Wenn Ihnen der hiesige polarisierende Stil nicht passt, lesen Sie doch bei SuperMario Bscheuertman – Typen wie Sie werden da sicher glücklich.
Richtig, von den angeblichen lagerfähigen italienischen Weinen, sind auch bei mir die meisten durch den Raster gefallen, einer davon: 1990 Sassicaia.
Die Methusalems unter den Italienern, leben, wie der Captain richtig erwähnt, nicht von ihrer Frucht, sondern von ihrer Struktur.
Und 1890 Barolo, der noch gut sein soll??? Ist doch wirklich weit hergeholt.

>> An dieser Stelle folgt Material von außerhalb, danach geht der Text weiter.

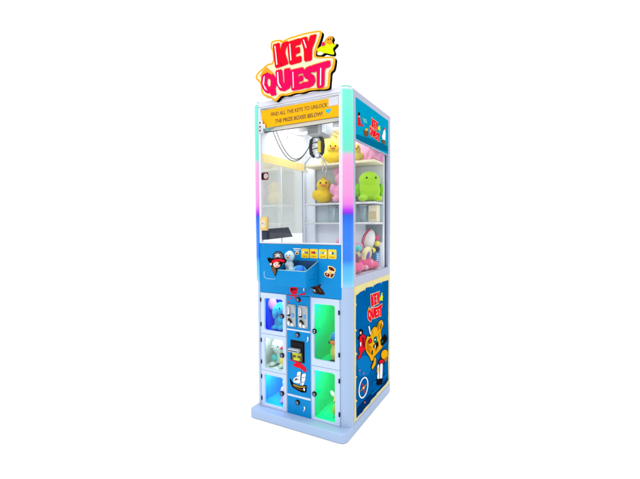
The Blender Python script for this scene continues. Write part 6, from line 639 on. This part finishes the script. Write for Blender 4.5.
def stitch(b):
    rt = Matrix.Rotation(R(20), 4, 'Z') @ Matrix.Rotation(R(14), 4, 'Y')
    for off in (0, 1):
        pts = []
        for k in range(21):
            a = -1.25+2.5*k/20; th = -2.25-.25*math.cos(a*1.4)+.30*off
            p = Vector((.045*1.01*math.cos(a)*math.cos(th), .058*1.01*math.cos(a)*math.sin(th), .078*1.01*math.sin(a)))
            pts.append(Vector((-.115, .565, 1.058))+rt @ p)
        b.tube(pts, .0045 if off == 0 else .0032, PL['cherry'], 6)
        if off == 0:
            for k in range(3, 18, 2): d = Vector((.010, -.003, .006)); b.tube([pts[k]-d, pts[k]+d], .003, PL['cherry'], 5)
one('stitching', bb, stitch)
ball('small_ball', -.085, .315, 1.018, (.024, .026, .022), 'aqua', 'small aqua ball near the top of the pile by the side window')
ball('small_ball', -.066, .400, .975, (.026, .028, .027), 'purple', 'small purple ball beside the cream ring in the pile')
ball('small_ball', -.075, .235, .955, (.030, .042, .042), 'mauve', 'dark plum ball in the pile next to the corner column')
ball('small_ball', -.13, .345, .985, (.042, .042, .036), 'cream', 'cream ball under the aqua ball in the pile')
rg = one('ring_toy', None, lambda b: (b.tube([(-.070+.010*math.sin(a), .415+.047*math.cos(a), .962+.047*math.sin(a)) for a in [2*math.pi*k/28 for k in range(29)]], .017, PL['cream'], 10)), origin=(-.07, .415, .90))
one('ring_band', rg, lambda b: b.tube([(-.060+.010*math.sin(a), .415+.056*math.cos(a), .962+.056*math.sin(a)) for a in [R(-75+6*k) for k in range(21)]], .0115, PL['navy'], 8))
tag(rg, 'cream plush ring with a black band in the pile', 'toy', PLG)
cu = one('plush_cube', None, lambda b: b.box(-.115, -.045, .535, .615-.006, .915, .980, MATS.get('checker') or mat('cube_blue', (40, 140, 205), rough=.8), .010, 3), origin=(-.08, .57, .915))
one('checks', cu, lambda b: [b.box(-.0455, -.0440, .541+.0155*i, .541+.0155*i+.0085, .922+.0135*j, .922+.0135*j+.0075, PL['white'], 0) for i in range(4) for j in range(4)])
tag(cu, 'blue and white checked plush cube at the right of the pile', 'toy', PLG)
for x, y, z, r_, c_, lb in ((-.175, .30, 1.045, .050, 'pink', 'pale pink ball behind the aqua ball near the corner column'), 
                            (-.150, .47, 1.010, .038, 'lilac', 'lilac ball tucked between the cream ring and the plush baseball')):
    ball('small_ball', x, y, z, (r_, r_, r_), c_, lb)
ball('small_ball', -.060, .588, 1.075, (.016, .018, .018), 'rose', 'tiny hot pink ball right of the plush baseball, top of its little stack')
ball('small_ball', -.060, .588, 1.036, (.020, .022, .021), 'lemon', 'tiny yellow ball right of the plush baseball, between pink and navy')
ball('small_ball', -.060, .588, .998, (.018, .020, .018), 'navy', 'tiny navy ball right of the plush baseball, on the checked cube')
ball('small_ball', -.075, .515, .995, (.030, .034, .020), 'lemon', 'flattened lemon yellow ball under the plush baseball')

# tray prizes
G_BALL = mat('aqua_shell', (80, 225, 255), rough=.15, var=.25, scale=12, coat=.5)
cbal = one('capsule_ball', None, lambda b: b.ell((-.268, -.073, .9035), (.043, .043, .041), G_BALL, u=32, v=20), origin=(-.268, -.073, .8625))
one('cap_half', cbal, lambda b: (b.ell((-.262, -.080, .9085), (.034, .037, .0365), mat('capsule_blue', (10, 130, 245), rough=.15), u=24, v=16)))
tag(cbal, 'shiny aqua capsule ball lying in the blue prize tray', 'capsule')
PLM = mat('pale_shell', (215, 240, 252), rough=.25, var=.08)
dk = soft('toy_duckling', [(-.345, -.055, .893, .032, .032, .032), (-.345, -.055, .935, .026, .026, .030), (-.342, -.058, .990, .028, .028, .031), (-.320, -.075, .915, .018, .018, .018)], PLM, (-.345, -.055, .8625), voxel=.004)
for k in (-1, 1): eye(dk, (-.334+k*.010, -.084, .996), .003)
one('beak', dk, lambda b: b.ell((-.334, -.088, .985), (.010, .008, .004), PL['orange'], u=12, v=8))
tag(dk, 'pale blue toy duckling standing in the blue prize tray', 'toy')

# locker prizes
lx = soft('plush_elephant', [(-.520, .12, .565, .048, .045, .052), (-.520, .11, .640, .042, .040, .046), (-.535, .06, .625, .014, .018, .040), (-.548, .085, .525, .022, .03, .016), (-.500, .085, .525, .022, .03, .016)], PL['teal'], (-.52, .12, .5105))
for k, dx in ((-1, -.058), (1, .05)): one('ear', lx, lambda b: b.ell((-.52+dx, .10, .668), (.032, .012, .042), PL['lilac'], (0, R(-15*k), 0), 16, 10))
for k in (-.016, .016): eye(lx, (-.522+k, .072, .652), .005)
tag(lx, 'teal plush elephant with lilac ears in the deep blue top left locker', 'plush toy', LKG)
bx = soft('plush_bunny', [(-.515, .12, .335, .060, .05, .048), (-.520, .10, .412, .058, .05, .050), (-.555, .065, .300, .02, .03, .014), (-.485, .065, .300, .02, .03, .014)], PL['mint'], (-.515, .12, .286))
for k in (-.5,): eye(bx, (-.545, .060, .420), .005)
eye(bx, (-.508, .055, .418), .005)
one('cheek', bx, lambda b: b.ell((-.482, .058, .412), (.014, .008, .008), PL['cherry'], (0, R(-35), 0), 14, 8)); one('cheek', bx, lambda b: b.ell((-.560, .066, .402), (.008, .008, .006), PL['pink'], u=14, v=8))
one('scarf', bx, lambda b: (b.ell((-.545, .078, .338), (.026, .018, .022), PL['aqua'], u=16, v=10), b.ell((-.480, .075, .325), (.028, .018, .034), PL['lemon'], u=16, v=10)))
tag(bx, 'mint white plush bunny with red cheek and coloured bib in the middle left locker', 'plush toy', LKG)
ox = soft('plush_octopus', [(-.475, .10, .130, .040, .04, .044)] + [(-.475+.034*math.cos(a), .10+.034*math.sin(a), .073, .013, .013, .014) for a in [k*math.pi/3 for k in range(6)]] + [(-.475+.022*math.cos(a), .10+.022*math.sin(a), .090, .014, .014, .018) for a in [k*math.pi/3 for k in range(6)]], PL['lilac'], (-.475, .10, .0595))
eye(ox, (-.492, .063, .138), .004); eye(ox, (-.466, .061, .138), .004)
one('bow', ox, lambda b: (b.ell((-.472, .09, .186), (.026, .02, .018), PL['aqua'], (0, R(20), 0), 16, 10)))
tag(ox, 'lilac plush octopus with aqua bow in the light blue bottom left locker', 'plush toy', LKG)
px, py, pz = -.118, .10, .3725
pg = soft('plush_penguin', [(px, py, pz+.058, .046, .042, .060), (px, py, pz+.125, .040, .038, .040)], PL['lemon'], (px, py, pz))
one('cap', pg, lambda b: (b.ell((px, py, pz+.148), (.046, .044, .032), PL['blue'], u=18, v=12), b.ell((px-.030, py-.025, pz+.118), (.022, .018, .010), PL['navy'], u=14, v=8)))
one('beak', pg, lambda b: b.ell((px-.012, py-.040, pz+.124), (.020, .014, .012), PL['orange'], u=14, v=8))
for k in (-1, 1): one('foot', pg, lambda b: b.ell((px+k*.022, py-.034, pz+.010), (.022, .026, .010), PL['navy'], u=14, v=8))
eye(pg, (px-.022, py-.036, pz+.136), .005); eye(pg, (px+.004, py-.038, pz+.136), .005)
tag(pg, 'yellow plush penguin in a blue cap inside the tall green locker', 'plush toy', LKG)
hx_ = soft('plush_parrot', [(-.110, .09, .100, .032, .030, .041), (-.114, .085, .150, .026, .025, .028), (-.128, .08, .176, .012, .011, .020, (0, R(-35), 0))], PL['lemon'], (-.11, .09, .0595))
one('crest', hx_, lambda b: b.ell((-.142, .078, .190), (.012, .010, .022), PL['white'], (0, R(-40), 0), 14, 8)); one('wing', hx_, lambda b: b.ell((-.128, .068, .105), (.014, .014, .030), PL['green'], u=14, v=10))
eye(hx_, (-.122, .060, .156), .004)
tag(hx_, 'small lemon plush parrot with white crest in the lower green locker', 'plush toy', LKG)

Wenn man gerne Rostwasser (Schweizer Mundartausdruck) trinkt, dann kann ich es nachvollziehen.
Monfortino gibt´s in der Tenda Rossa. Muss mal wieder einen Abstecher machen.
Italien ist ja schön, aber am Wochenende rudert man aus dem Süden in die Hauptstadt der Republik, die große Frage, in welche Weinbar schleppt man das schwer erbeutete Gold, wo bekommt man Neues und Unbekanntes im richtigen Glas und mit der richtigen Temperatur auf den Tisch kredenzt? Die Freibeuter des Nordens sind gefragt, und ein Auslandsösterreicher im Berliner Heimathafen.
Der Kneißl Hias.
in die Rutz. Zu Billy Wagner.
Ja Italien hat grosse Weine auch für 50 Jahre plus, aber eben doch nicht ganz so viele wie Frankreich!
Gemachte, stylische Weine sind selten wirklich lange lagerfähig eher sind es die rustikaleren traditionellen Typen. Es ist nun mal unbestritten so das Italien nicht nur beim Umgang mit Geld eher oberflächlich denn nachhaltig und tiefgründig agiert!
Es reicht auch der seichte kurzzeitig betörende Genuss um glücklich zu sein!
Also wer suchte der findet auch in Italien!
Als alternative zum Rutz durchaus sinnvoll ist:
http://www.hammers-wein.de/index2.php
Nicht ganz so „fein“ im Speiseangebot aber durchaus ein Hafen für vinophilen Genuss!
Ich weiss, ich weiss, es ging um Wein in Berlin. Doch wer in Stuttgart sucht, dem empfehle ich das Hotel Wörtz zur Weinsteige oder, wenn’s auch mal rustikal schwäbisch sein darf, die Weinstube Stetter. Es sind jeweils ca. 600 verschiedene Weine im glas- und flaschenweisen Ausschank verfügbar; zu für Gastro-Verhältnisse absolut annehmbaren Preisen.